Andre Weil (* May 6th 1906 in Paris, † August 6th 1998 in Princeton) He was a founding member and the de facto early leader of the influential Bourbaki group.


Life

The following anecdote is taken from his autobiography: after having been arrested under suspicion of espionage in Finland, when the USSR attacked on 30 November 1939, he was saved from being shot only by the intervention of Rolf Nevanlinna. This is the version that Nevanlinna propagated after the war. However, such a story is a bit too good to be true. In 1992, the Finnish mathematician Osmo Pekonen went to the archives to check the facts. Based on the documents, he established that Weil was not really going to be shot, even if he was under arrest, and that Nevanlinna probably didn't do - and didn't need to do - anything to save him. Pekonen published a paper on this with an afterword by André Weil himself. Nevanlinna's motivation for concocting such a story of himself as the rescuer of a famous Jewish mathematician probably was the fact that he had been a Nazi sympathizer during the war. The story also appears in Nevanlinna's autobiography, published in Finnish, but the dates don't match with real events at all. It is true, however, that Nevanlinna housed Weil in the summer of 1939 at his summer residence Korkee at Lohja in Finland - and offered Hitler's Mein Kampf as bedside reading. Weil signed 'Bourbaki' in Nevanlinna's guestbook.

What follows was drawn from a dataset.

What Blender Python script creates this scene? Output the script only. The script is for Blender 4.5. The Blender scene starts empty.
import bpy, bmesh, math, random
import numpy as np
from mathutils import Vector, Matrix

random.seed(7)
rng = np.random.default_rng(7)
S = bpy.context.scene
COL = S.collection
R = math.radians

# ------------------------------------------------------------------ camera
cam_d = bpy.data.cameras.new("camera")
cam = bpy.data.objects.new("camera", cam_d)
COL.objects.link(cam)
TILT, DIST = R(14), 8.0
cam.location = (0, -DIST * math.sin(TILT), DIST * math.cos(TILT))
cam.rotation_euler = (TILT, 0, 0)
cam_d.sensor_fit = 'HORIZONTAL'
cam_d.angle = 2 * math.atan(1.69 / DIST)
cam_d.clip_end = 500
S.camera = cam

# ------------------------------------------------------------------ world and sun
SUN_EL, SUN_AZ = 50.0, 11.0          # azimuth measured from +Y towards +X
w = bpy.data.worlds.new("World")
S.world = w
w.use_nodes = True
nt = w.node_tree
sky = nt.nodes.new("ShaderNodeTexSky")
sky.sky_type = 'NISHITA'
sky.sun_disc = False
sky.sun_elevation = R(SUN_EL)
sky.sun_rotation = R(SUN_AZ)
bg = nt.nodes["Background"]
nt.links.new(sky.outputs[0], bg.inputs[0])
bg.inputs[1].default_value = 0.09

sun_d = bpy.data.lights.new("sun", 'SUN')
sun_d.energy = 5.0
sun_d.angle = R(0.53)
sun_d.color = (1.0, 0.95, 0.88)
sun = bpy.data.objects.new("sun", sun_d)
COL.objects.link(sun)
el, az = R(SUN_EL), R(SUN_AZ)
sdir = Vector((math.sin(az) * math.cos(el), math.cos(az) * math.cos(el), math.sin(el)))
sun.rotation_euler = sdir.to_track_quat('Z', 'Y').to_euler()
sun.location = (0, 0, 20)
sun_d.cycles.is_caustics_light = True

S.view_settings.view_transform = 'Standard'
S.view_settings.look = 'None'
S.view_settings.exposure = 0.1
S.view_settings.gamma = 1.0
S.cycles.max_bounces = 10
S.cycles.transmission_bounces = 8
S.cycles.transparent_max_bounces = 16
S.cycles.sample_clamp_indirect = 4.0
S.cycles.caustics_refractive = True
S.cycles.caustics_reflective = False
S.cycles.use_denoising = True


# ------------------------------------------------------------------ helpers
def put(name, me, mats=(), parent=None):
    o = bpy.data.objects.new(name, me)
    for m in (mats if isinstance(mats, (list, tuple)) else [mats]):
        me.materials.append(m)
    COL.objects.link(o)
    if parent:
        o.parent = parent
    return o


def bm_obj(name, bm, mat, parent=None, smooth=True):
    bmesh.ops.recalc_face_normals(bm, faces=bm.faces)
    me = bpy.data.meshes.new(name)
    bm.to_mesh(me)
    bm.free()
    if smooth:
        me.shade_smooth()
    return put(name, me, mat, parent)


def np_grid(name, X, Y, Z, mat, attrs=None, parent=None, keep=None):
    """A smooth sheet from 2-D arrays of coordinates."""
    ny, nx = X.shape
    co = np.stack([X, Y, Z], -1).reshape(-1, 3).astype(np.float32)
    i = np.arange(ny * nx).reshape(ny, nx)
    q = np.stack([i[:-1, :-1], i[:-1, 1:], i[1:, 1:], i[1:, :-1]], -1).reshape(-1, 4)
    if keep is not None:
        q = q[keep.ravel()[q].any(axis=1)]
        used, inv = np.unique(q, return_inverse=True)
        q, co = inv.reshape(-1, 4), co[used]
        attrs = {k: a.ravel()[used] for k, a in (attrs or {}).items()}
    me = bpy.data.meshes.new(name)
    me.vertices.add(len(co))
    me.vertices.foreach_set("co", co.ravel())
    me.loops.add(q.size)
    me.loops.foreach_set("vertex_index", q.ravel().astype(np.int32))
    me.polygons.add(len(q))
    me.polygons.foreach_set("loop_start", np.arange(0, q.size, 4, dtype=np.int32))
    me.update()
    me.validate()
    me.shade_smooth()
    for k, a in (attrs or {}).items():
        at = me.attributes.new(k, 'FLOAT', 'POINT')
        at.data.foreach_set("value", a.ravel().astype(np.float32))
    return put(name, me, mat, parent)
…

Weil returned to France via Sweden and the United Kingdom, and was detained at Le Havre in January 1940. He was charged with failure to report for duty, and was imprisoned in Le Havre and then Rouen. It was in the military prison in Bonne-Nouvelle, a district of Rouen, from February to May, that he did the work that made his reputation. He was tried on May 3, 1940. Sentenced to five years, he asked to be sent to a military unit instead, and joined a regiment in Cherbourg. After the fall of France, he met up with his family in Marseille, where he arrived by sea. He then went to Clermont-Ferrand, where he managed to join Éveline, who had been in German-occupied France.

In January 1941, Weil and his family sailed from Marseille to New York. He spent the war in the United States, where he was supported by the Rockefeller Foundation and Guggenheim Foundation.